June 29, 2003: The State Employees Association has filed an unfair labor practice charge, claiming Gov. Craig Benson deliberately held up negotiations by not presenting the Executive Council with a fact-finder’s report on the disputed parts of the contract, the Monitor reports.

June 30, 1855: Benjamin Brown French writes to his old friend and fellow New Hampshireman, President Franklin Pierce, that their party has “lost its devotion to democratic principles.” Like many old Democrats, French has begun his drift toward an anti-slavery position and the new Republican Party. He will become an activist for Abraham Lincoln and land a job in the Lincoln White House.

June 30, 1944: More than three weeks after D-Day, dreaded telegrams reach Concord homes bringing news of casualties in the Allied invasion of Europe. They include a paratrooper and an Army lieutenant who are both missing and Lt. Guy Gowen, a 24-year-old infantry patrol leader who had reached Normandy by glider before being killed in action. Gowen had been a two-sport star at Concord High, graduating in 1937 and going on to UNH.

June 30, 1990: Hundreds – and over ensuing days thousands – of people come to pay their respects at the Moving Wall during its stop at the New Hampshire Technical Institute in Concord. The wall is a portable replica of the Vietnam Veterans Memorial in Washington, D.C.

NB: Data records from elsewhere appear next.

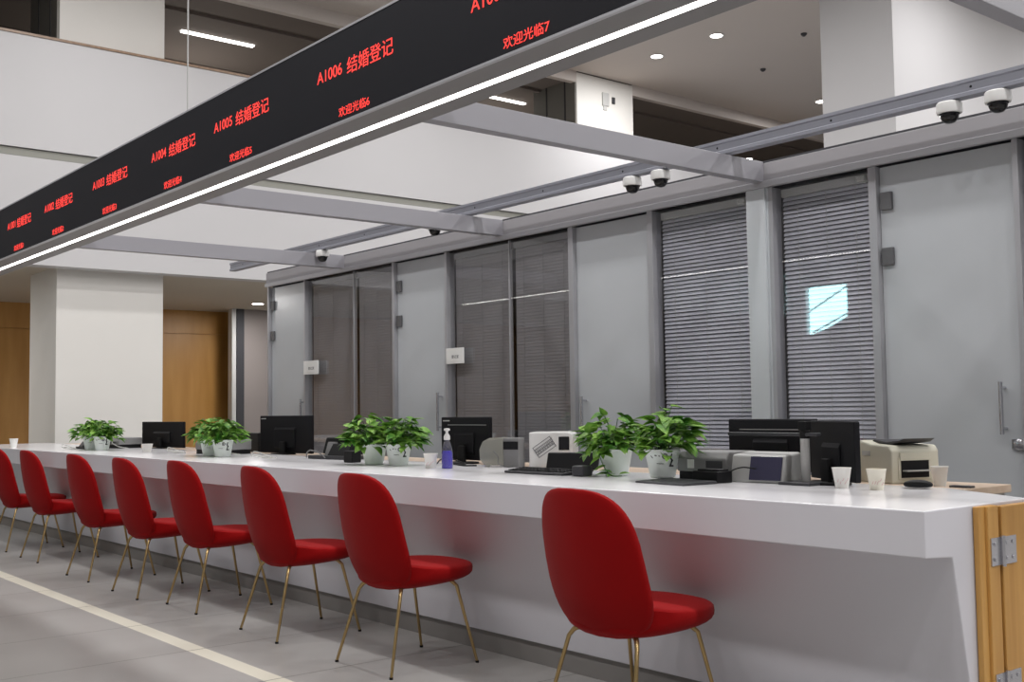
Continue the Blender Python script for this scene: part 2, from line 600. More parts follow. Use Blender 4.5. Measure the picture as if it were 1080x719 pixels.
def glass_door(n, x0, x1, label, hl, handle, lock=False):
    bm = B(); box(bm, x0, x1, PY - .006, PY + .006, .09, ZT - .006)
    d = struct('door_%d' % n, bm, M_FROST, label=label, cat='door')
    for z in hl:
        patch_hinge(d, x0 + .045, z)
    bm = B()
    hx, z0, z1 = handle
    tube(bm, [(hx, PY - .055, z0), (hx, PY - .055, z1)], .011, 10)
    for z in (z0 + .03, z1 - .03):
        tube(bm, [(hx, PY - .055, z), (hx, PY - .006, z)], .008, 8)
    h = obj('door_handle', bm, M_STEEL, d, smooth=True)
    h['label'] = 'tall steel bar handle'
    if lock:
        bm = B()
        lathe(bm, [(.02, 0), (.028, .004), (.028, .02), (.018, .026)], 16)
        bmesh.ops.rotate(bm, verts=bm.verts, cent=(0, 0, 0), matrix=Matrix.Rotation(PI / 2, 3, 'X'))
        bmesh.ops.translate(bm, verts=bm.verts, vec=(hx + .07, PY - .008, .985))
        box(bm, hx + .03, hx + .13, PY - .02, PY - .006, .96, 1.01)
        obj('door_lock', bm, M_STEEL, d, smooth=True)
    return d


glass_door(1, -10.725, -9.975, 'farthest frosted glass door at the left end of the partition', (2.32, 2.0), (-10.02, 1.02, 1.32))
glass_door(2, -8.31, -7.545, 'frosted glass door with two grey hinges beside the door plate', (2.30, 1.99), (-7.64, 1.02, 1.34))
glass_door(3, -5.94, -5.195, 'frosted glass door behind the nearest pair of plants', (), (-5.86, .98, 1.28))
glass_door(4, -3.435, -2.668, 'wide frosted glass door at the right with tall steel handle', (2.32, 2.01), (-2.765, 1.035, 1.30), True)


def glass_window(n, x0, x1, label):
    bm = B(); box(bm, x0, x1, PY - .005, PY + .005, .08, ZT)
    return struct('window_%d' % n, bm, M_GLASS, label=label, cat='glass panel')


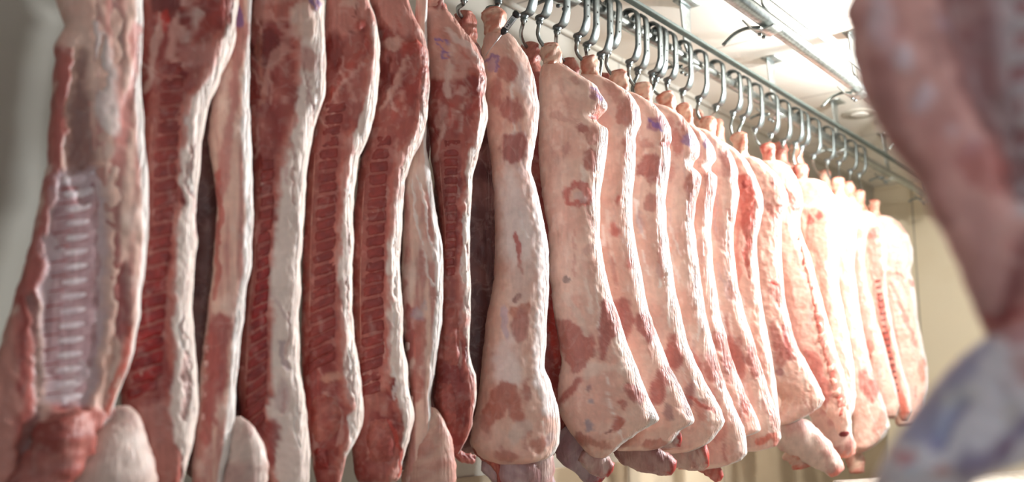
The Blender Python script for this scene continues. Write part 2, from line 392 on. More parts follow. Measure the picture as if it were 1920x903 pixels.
def B(rows, soft=4.0, nz=4.0):
    R_ = np.array(rows, float)
    def f(px, py, n1, n2):
        xl = np.interp(py, R_[:, 0], R_[:, 1]); xr = np.interp(py, R_[:, 0], R_[:, 2])
        k = sstep(-soft, soft, px-xl+n1*nz)*sstep(-soft, soft, xr-px+n1*nz)
        return k*sstep(R_[0, 0]-6, R_[0, 0]+6, py+n1*8)*(1-sstep(R_[-1, 0]-6, R_[-1, 0]+6, py+n1*8))
    return f

FAT = (228, 190, 174); FATW = (240, 218, 206); FATP = (220, 172, 156); RIM = (234, 224, 219)
LEAN = (176, 102, 92); LEANP = (192, 126, 114); RED = (150, 48, 40); DEEP = (98, 26, 24); PALE = (205, 150, 138); BLOOD = (190, 44, 36)
INK = (112, 84, 160)

class Body:
    def __init__(s, pl, left, right, thick=.08, e=2.5, base='skin', pats=(), seed=0, kb=.85, nv=330, na=120, sm=3, disp=.0035, rim=.8, wob=3.0, shift=0.0):
        s.pl = pl; s.e = e; s.seed = seed; s.pats = pats; s.base = base; s.rim = rim; s.disp = disp; s.shift = shift
        L_ = np.array(left, float); R_ = np.array(right, float)
        y0 = max(L_[0, 0], R_[0, 0]); y1 = min(L_[-1, 0], R_[-1, 0])
        u = np.linspace(0, 1, nv); u = u + .0*np.sin(u); s.y = y0 + (y1-y0)*u
        k = (y1-y0)/nv
        xl = smooth1(np.interp(s.y, L_[:, 0], L_[:, 1]), sm); xr = smooth1(np.interp(s.y, R_[:, 0], R_[:, 1]), sm)
        xr = xr + wob*.6*fbm(s.y*.022, s.y*0+3.1, 0, seed+5, 3) ; xl = xl + wob*.4*fbm(s.y*.02, s.y*0+9.1, 0, seed+6, 3)
        en = np.minimum(np.arange(nv), np.arange(nv)[::-1])/nv
        endk = np.sqrt(np.clip(1 - (1 - np.clip(en/.018, 0, 1))**2, 0.05, 1))
        s.cx = (xl+xr)/2; s.a = np.maximum((xr-xl)/2, 1.0)*(.55+.45*endk)
        bb = np.minimum(thick, kb*s.a*pl.m); s.b = smooth1(bb, 6)*endk
        s.y0, s.y1, s.na, s.nv = y0, y1, na, nv
    def warp(s, px, py):
        q = s.pl.m*1000/2.0; A = .010/s.pl.m
        return (px + A*fbm(px*.05*q, py*.04*q, 1.1, s.seed+201, 3) + A*.35*fbm(px*.22*q, py*.16*q, 2.1, s.seed+202, 2),
                py + A*1.2*fbm(px*.05*q, py*.04*q, 8.1, s.seed+203, 3) + A*.5*fbm(px*.25*q, py*.1*q, 3.1, s.seed+204, 2))
    def relief(s, px, py, n1, n2):
        if any(len(p) > 3 and p[3] for p in s.pats): px, py = s.warp(px, py)
        r = 0.0*px
        for p in s.pats:
            if len(p) > 3 and p[3]: r = r + p[0](px, py, n1, n2)*p[3]
        return r
    def noises(s, px, py):
        q = s.pl.m*1000/2.0
        return fbm(px*.035*q, py*.028*q, s.seed*3.3, s.seed), fbm(px*.13*q, py*.09*q, s.seed*1.7, s.seed+50, 3)
    def surf(s, px, py):
        px = np.asarray(px, float); py = np.asarray(py, float)
        cx = np.interp(py, s.y, s.cx); a = np.interp(py, s.y, s.a); b = np.interp(py, s.y, s.b)
        t = np.clip(np.abs((px-cx)/a), 0, .995); n1, n2 = s.noises(px, py)
        return b*(1-t**s.e)**(1/s.e) + s.relief(px, py, n1, n2) + s.shift
    def color(s, px, py, t, n1, n2, front):
        c = s.base_color(px, py, t, n1, n2)
        wx, wy = s.warp(px, py); q = s.pl.m*1000/2.0
        for p in s.pats:
            k = np.clip(p[0](wx, wy, n1, n2)*p[2], 0, 1)[..., None]
            if s.base == 'skin' and p[1] in (LEAN, LEANP):
                kb = np.clip(k*(1-k)*4, 0, 1)*.35; c = c*(1-kb) + lin(FATW)*kb
            c = c*(1-k) + lin(p[1])*k
        n3 = fbm(px*.02, py*.02, 5.5, s.seed+90)[..., None]; fib = fbm(px*.30*q, py*.03*q, 6.5, s.seed+91, 3)[..., None]
        dark = np.clip(1.2 - c[..., 1:2]*1.6, .15, 1)
        return np.clip(c*(1+.10*n3+.20*fib*dark), 0, 1)
    def base_color(s, px, py, t, n1, n2):
        o = np.ones(px.shape)[..., None]
        if s.base == 'skin':
            k = sstep(-.5, .6, n1)[..., None]; c = lin(FAT)*(1-k) + lin(FATP)*k
            k = sstep(.25, .75, n2)[..., None]*.3; c = c*(1-k) + lin(FATW)*k
        elif s.base == 'lean':
            k = sstep(-.5, .6, n1)[..., None]; c = lin((140, 52, 46))*(1-k) + lin((168, 92, 82))*k
            k = sstep(.3, .8, n2)[..., None]*.35; c = c*(1-k) + lin(PALE)*k
        elif s.base == 'flank':
            q = s.pl.m*1000/2.0; n4 = fbm(px*.12*q, py*.012*q, 2.2, s.seed+31)
            k = sstep(-.4, .5, n4)[..., None]; c = lin(FAT)*(1-k) + lin((196, 138, 128))*k
            k = sstep(.2, .8, n1)[..., None]*.5; c = c*(1-k) + lin(FATW)*k
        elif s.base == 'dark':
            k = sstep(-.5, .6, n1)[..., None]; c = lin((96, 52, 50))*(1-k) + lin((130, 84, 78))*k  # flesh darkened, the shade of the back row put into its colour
        elif s.base == 'mauve':
            k = sstep(-.5, .6, n1)[..., None]; c = lin((222, 166, 158))*(1-k) + lin((200, 140, 134))*k
        else:
            c = o*lin(FAT)
        if s.rim < 1:
            k = sstep(s.rim-.12, s.rim+.06, t + n1*.12)[..., None]; c = c*(1-k) + lin(RIM)*k
        return c*o
    def build(s, name, parent, mat=None):
        ph = np.linspace(0, 2*math.pi, s.na, endpoint=False)
        c, sn = np.cos(ph), np.sin(ph); ex = 2/s.e
        tx = np.sign(c)*np.abs(c)**ex; tn = np.sign(sn)*np.abs(sn)**ex
        px = s.cx[:, None] + s.a[:, None]*tx[None]; py = np.repeat(s.y[:, None], s.na, 1); nn = s.b[:, None]*tn[None]
        n1, n2 = s.noises(px, py + tn[None]*9)
        fr = sstep(.0, .5, tn)[None]*np.ones_like(px)
        W = s.pl.map(px, py)
        dd = s.disp*(n1*.9 + n2*.55) * np.clip(s.a*s.pl.m/.05, .2, 1)[:, None]
        q = s.pl.m*1000/2.0
        fold = fbm(px*.10*q, py*.010*q, 4.4 + tn[None]*1.2, s.seed+77, 3); rimk = sstep(.55, .9, tx)[None]
        dd = dd*(1-.6*rimk) + rimk*fold*.0035; alpha = rimk*.8*np.ones_like(px)
        nn2 = nn + s.relief(px, py, n1, n2)*fr + dd*tn[None] + s.shift
        V = W + s.pl.en*nn2[..., None] + s.pl.er*(dd*tx[None])[..., None]
        col = s.color(px, py, tx[None]*np.ones_like(px), n1, n2, fr)
        V = V.reshape(-1, 3); col = col.reshape(-1, 3); n = s.nv*s.na
        top = V[:s.na].mean(0); bot = V[-s.na:].mean(0)
        V = np.vstack([V, top, bot]); col = np.vstack([col, col[:s.na].mean(0), col[-s.na:].mean(0)])
        f = grid_faces(s.nv, s.na, True)
        f = [q_[::-1] for q_ in f]
        f += [(n, j, (j+1) % s.na) for j in range(s.na)]
        o_ = (s.nv-1)*s.na; f += [(n+1, o_+(j+1) % s.na, o_+j) for j in range(s.na)]
        return mesh_obj(name, V, f, mat or M_flesh, parent, np.hstack([col, np.append(alpha.ravel(), [0, 0])[:, None]]))

def pad(body, name, parent, rows, h, col, col2=None, nu=12, nv=14, slope=0.0, mat=None, sink=.004, pw=4.0, bow=0.0, seed=0, rough=.0):
    R_ = np.array(rows, float); yy = np.linspace(R_[0, 0], R_[-1, 0], nv)
    xl = np.interp(yy, R_[:, 0], R_[:, 1]); xr = np.interp(yy, R_[:, 0], R_[:, 2])
    sx = np.sin(np.linspace(-1, 1, nu)*math.pi/2); sv = np.linspace(-1, 1, nv)
    px = (xl+xr)[:, None]/2 + (xr-xl)[:, None]/2*sx[None]
    py = yy[:, None] + slope*(px-(xl+xr)[:, None]/2) + bow*(1-sx[None]**2)
    # round the corners
    rk = np.sqrt(np.clip(1-np.abs(sv)**6, 0, 1))[:, None]; px = (xl+xr)[:, None]/2 + (px-(xl+xr)[:, None]/2)*(.86+.14*rk)
    n1 = fbm(px*.06, py*.06, seed+.5, seed+3); n2 = fbm(px*.2, py*.2, seed+.1, seed+4, 3)
    hh = (h+sink)*(1-np.abs(sx[None])**pw)*(1-np.abs(sv[:, None])**pw) - sink + rough*n2
    s_ = body.surf(px, py)
    V = body.pl.map(px, py) + body.pl.en*(s_+hh)[..., None]
    back = body.pl.map(px, py) + body.pl.en*(s_-sink-.004)[..., None]
    k = sstep(-.5, .6, n1)[..., None]; c = lin(col)*(1-k) + lin(col2 if col2 is not None else col)*k
    c = np.clip(c*(1+.18*n2[..., None]), 0, 1)
    n = nu*nv; f = grid_faces(nv, nu, False); f = [q[::-1] for q in f] + [tuple(i+n for i in q) for q in f]
    loop = [j for j in range(nu)] + [i*nu+nu-1 for i in range(1, nv)] + [(nv-1)*nu+j for j in range(nu-2, -1, -1)] + [i*nu for i in range(nv-2, 0, -1)]
    f += [(loop[i], loop[(i+1) % len(loop)], loop[(i+1) % len(loop)]+n, loop[i]+n) for i in range(len(loop))]
    V = np.vstack([V.reshape(-1, 3), back.reshape(-1, 3)]); c = np.vstack([c.reshape(-1, 3)]*2)
    return mesh_obj(name, V, f, mat or M_lean, parent, np.hstack([c, np.full((len(c), 1), .12)]))

def limb(pl, name, parent, pts, col, col2, endcol=None, endk=.12, flat=.85, seed=0, n=22, mat=None, startcol=None, lump=.10):
    """tapered limb: pts (px, py, offset towards camera in m, radius px)"""
    P = np.array(spline([np.array(p, float) for p in pts], 9)); m = len(P)
    ctr = pl.map(P[:, 0], P[:, 1]) + pl.en*P[:, 2:3]; rad = np.maximum(P[:, 3], .8)*pl.m
    u = np.linspace(0, 1, m); V = []; cols = []
    ca = np.linspace(0, 2*math.pi, n, endpoint=False)
    en = np.clip(np.minimum(u, 1-u)/.05, 0, 1); rad = rad*np.sqrt(np.clip(1-(1-en)**2, .03, 1))
    for i in range(m):
        t = ctr[min(i+1, m-1)] - ctr[max(i-1, 0)]; t /= np.linalg.norm(t)
        a = np.cross(pl.en, t); a /= np.linalg.norm(a); b = np.cross(t, a)
        nz = fbm(np.cos(ca)*1.3+u[i]*4.0, np.sin(ca)*1.3, u[i]*5, seed+2, 3); nf = fbm(np.cos(ca)*4+u[i]*9, np.sin(ca)*4, u[i]*16, seed+8, 3)
        rr = rad[i]*(1+lump*nz+.05*nf)
        V.append(ctr[i] + a*(np.cos(ca)*rr)[:, None] + b*(np.sin(ca)*rr*flat)[:, None])
        k = sstep(-.3, .5, nz)[:, None]; c = lin(col)*(1-k) + lin(col2)*k
        if endcol is not None:
            k = sstep(1-endk-.06, 1-endk+.04, u[i]+.10*nf)[:, None]; c = c*(1-k) + lin(endcol)*k
        if startcol is not None:
            k = (1-sstep(endk-.04, endk+.06, u[i]+.10*nf))[:, None]; c = c*(1-k) + lin(startcol)*k
        cols.append(np.clip(c*(1+.15*nf[:, None]), 0, 1))
    V = np.vstack(V + [ctr[:1], ctr[-1:]]); cols = np.vstack(cols + [cols[0][:1], cols[-1][:1]])
    f = grid_faces(m, n, True); q = m*n
    f += [(q, (j+1) % n, j) for j in range(n)] + [(q+1, (m-1)*n+j, (m-1)*n+(j+1) % n) for j in range(n)]
    return mesh_obj(name, V, f, mat or M_flesh, parent, np.hstack([cols, np.full((len(cols), 1), .25)]))

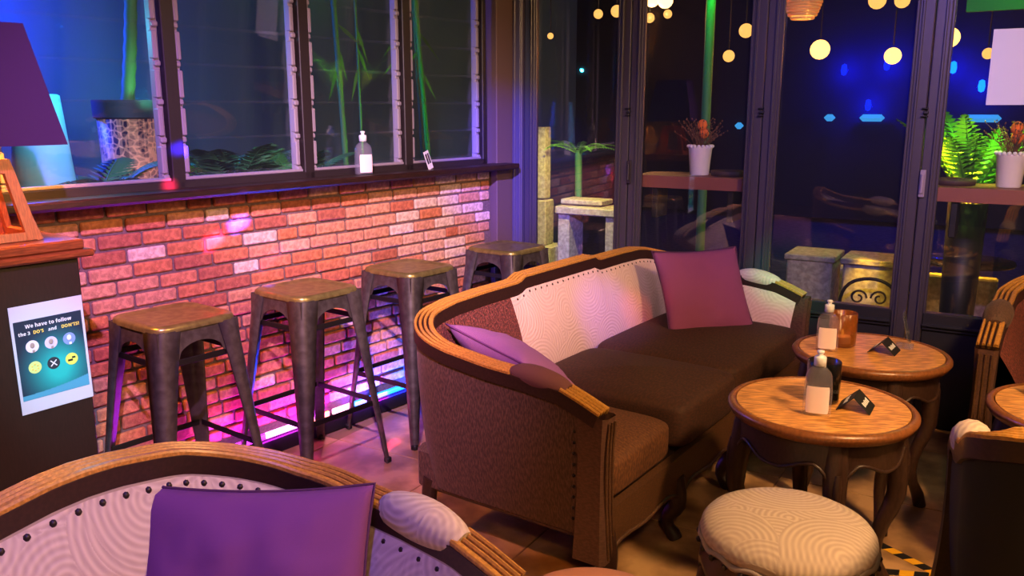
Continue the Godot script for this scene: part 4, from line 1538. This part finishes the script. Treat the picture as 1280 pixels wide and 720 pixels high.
	# hanging globes over the terrace
	var gl := [[-1.307, 1.861, 6.5, 0.085], [-0.826, 1.803, 6.5, 0.07], [-0.451, 1.875, 6.0, 0.075], [-0.255, 1.801, 6.5, 0.045], [-1.961, 1.836, 6.5, 0.055], [-1.70, 1.97, 6.0, 0.06], [-2.658, 2.149, 6.0, 0.055], [-3.206, 1.997, 6.0, 0.03], [-0.91, 2.14, 6.2, 0.07], [-0.76, 2.13, 6.2, 0.06], [-2.90, 2.16, 6.2, 0.045], [-2.48, 2.11, 6.2, 0.045], [-2.34, 2.13, 6.2, 0.04]]
	var gd := ["largest glowing globe in the third door", "glowing globe right in the third door", "glowing globe just right of the last door post", "small glowing globe left of the paper sheet", "glowing globe in the second door near its right post", "glowing globe behind the post right of the second door", "glowing globe at the top of the first door", "faint glowing globe at the top left of the first door", "glowing globe cut by the top edge right in the third door", "second glowing globe cut by the top edge, next to the last door post", "glowing globe left of the door post right of the first door, at the top", "small globe just under the chandelier in the second door", "small globe right of and below the chandelier"]
	for k in gl.size():
		var at: Vector3 = on_doors(gl[k][0], gl[k][1], gl[k][2])
		var o := thing("globe_lamp", gd[k], "lamp", at, Basis.IDENTITY, "globe lamps over the terrace")
		var sg := ST()
		ball(sg, Vector3.ZERO, Vector3.ONE * gl[k][3] * 0.8, 16)
		obj("globe", fin(sg), glow(Color(1.0, 0.72, 0.36), 4.0 if k < 3 else 1.4), o)
		var sw := ST()
		tube(sw, [Vector3(0, gl[k][3], 0), Vector3(0, 3.4 - gl[k][1], 0)], [0.004], 5)
		obj("cord", fin(sw), M.black, o)
		if k < 3:
			omni("globe_lamp_light", at, Color(1.0, 0.55, 0.2), 0.25, 0.03)
	# chandelier of three bulbs and woven pendant at the top edge
	var chd := thing("chandelier", "cluster of bright bulbs at the top of the second door", "chandelier", on_doors(-2.386, 2.2, 6.0), d)
	for k in 3:
		var sc3 := ST()
		ball(sc3, Vector3(-0.10 + 0.10 * k, 0.0 + 0.015 * (k % 2), 0.0), Vector3.ONE * 0.055, 14)
		obj("bulb", fin(sc3), glow(Color(1.0, 0.8, 0.5), 4.0), chd)
	var sc4 := ST()
	tube(sc4, [Vector3(-0.12, 0.06, 0), Vector3(0.12, 0.06, 0)], [0.012], 6)
	tube(sc4, [Vector3(0, 0.06, 0), Vector3(0, 1.2, 0)], [0.006], 6)
	obj("bracket", fin(sc4), M.iron, chd)
	omni("chandelier_light", on_doors(-2.386, 2.1, 6.0), Color(1.0, 0.75, 0.45), 0.3, 0.05)
	var wp := thing("woven_pendant", "woven basket pendant lamp glowing at the top of the third door", "lamp", on_doors(-1.222, 1.985, 5.5))
	var swv := ST()
	for k in 9:
		var rr := 0.062 + 0.055 * pow(k / 8.0, 0.6)
		var rp := []
		for i in 25:
			var a := TAU * i / 24
			rp.append(Vector3(rr * sin(a), 0.018 * k + 0.003 * sin(a * 12 + k * PI), rr * cos(a)))
		tube(swv, rp, [0.010], 6, false)
	var wm := mat(Color(0.90, 0.80, 0.55), 0.8)
	wm.backlight_enabled = true
	wm.backlight = Color(0.7, 0.5, 0.25)
	obj("woven_shade", fin(swv), wm, wp)
	var sbl := ST()
	ball(sbl, Vector3(0, 0.08, 0), Vector3.ONE * 0.04, 12)
	obj("bulb", fin(sbl), glow(Color(1.0, 0.75, 0.35), 4.0), wp)
	var scd := ST()
	tube(scd, [Vector3(0, 0.12, 0), Vector3(0, 1.4, 0)], [0.004], 5)
	obj("cord", fin(scd), M.black, wp)
	omni("woven_pendant_light", on_doors(-1.222, 2.065, 5.5), Color(1.0, 0.80, 0.5), 1.0, 0.04)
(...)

July 1, 1925: The Granite Monthly complains about the proliferation of gas stations in the state. “If stations continue to multiply in the future as they have in the past, there will never be any problem of lighting the Daniel Webster Highway. It will soon be the best-lighted boulevard in the state, for every station is well-lighted to attract the attention of the traveler.”

July 1, 2003: Attorney General Peter Heed says prison officials failed to investigate or react to clues that, in hindsight, foretold of last month’s prison break by three men at the state prison in Concord. A tip from another inmate and a pair of bolt cutters found thrown over a prison fence were among the clues that officials failed to react to, Heed says.